Mein Ausflug in die komplexe Welt des Quidditch hat mir einiges abverlangt: Geschick, Ausdauer und strategisches Handeln. Nur, wie man auf dem Besen fliegt, habe ich leider nicht gelernt. Verdammt viel Spaß hatte ich trotzdem.

 

Mitmachen?

Wer jetzt neugierig geworden ist, schaut einfach bei einem Quidditch-Training vorbei. Ihr braucht keinerlei Vorkenntnisse, nur je nach Wetterlage geeignete Sportkleidung und Schuhe. Einen Besen gibt’s von den Trainern. Für Wettkämpfe wird ein Mundschutz benötigt. Die Trainingszeiten sind auf der Homepage der Darmstadt Athenas zu finden. Das Haupttraining ist aktuell dienstags von 18.15 bis 20 Uhr auf dem Kunstrasenfeld im Hochschulstadion der TU Darmstadt.

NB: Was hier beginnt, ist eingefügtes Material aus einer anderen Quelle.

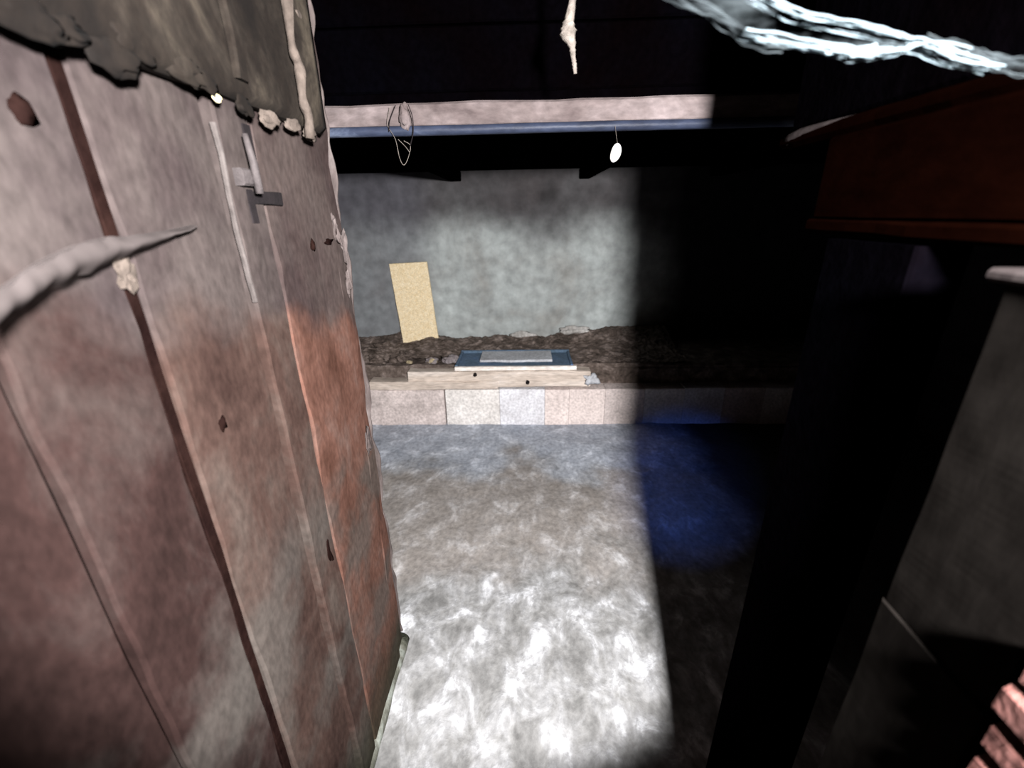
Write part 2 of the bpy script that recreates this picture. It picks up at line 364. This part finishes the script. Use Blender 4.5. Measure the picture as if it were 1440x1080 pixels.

www.quidditch-darmstadt.de

 

Quidditch-Regeln, kurz und knapp

Quiddtich wird in Deutschland seit 2012 gespielt. Eine deutsche Zusammenfassung der Spielregeln ist auf der Seite des deutschen Quidditch-Bundes nachzulesen. Beim Quidditch treten sieben Spieler in zwei Mannschaften mit insgesamt fünf Bällen gegeneinander an. Dabei versuchen drei Jäger einen Volleyball, den Quaffel, vorbei am gegnerischen Torhüter in einen Torring zu befördern. Jeweils zwei Treiber versuchen die gegnerische Mannschaft aufzuhalten, dazu stehen ihnen sogenannte Klatscher-Bälle zur Verfügung. Von diesen Bällen Getroffene werden aus der Offensive gedrängt und müssen sich ans eigene Tor zurückziehen. Verstärkt wird die Dynamik durch den „Schnatz“. In der Buchvorlage ein winziger, magischer, flinker Ball mit Flügeln, im Hier und Jetzt ein Tennisball in einer Socke, der an der Hüfte des neutralen Schnatz-Läufers befestigt ist. Wird der Schnatz von einem der beiden Sucher gefangen, ist das Spiel beendet. Ein Ringtreffer gibt 10 Punkte, das Fangen des Schatzes 30 Punkte. Gewonnen hat das Team, das zum Spielende die meisten Punkte erzielt hat.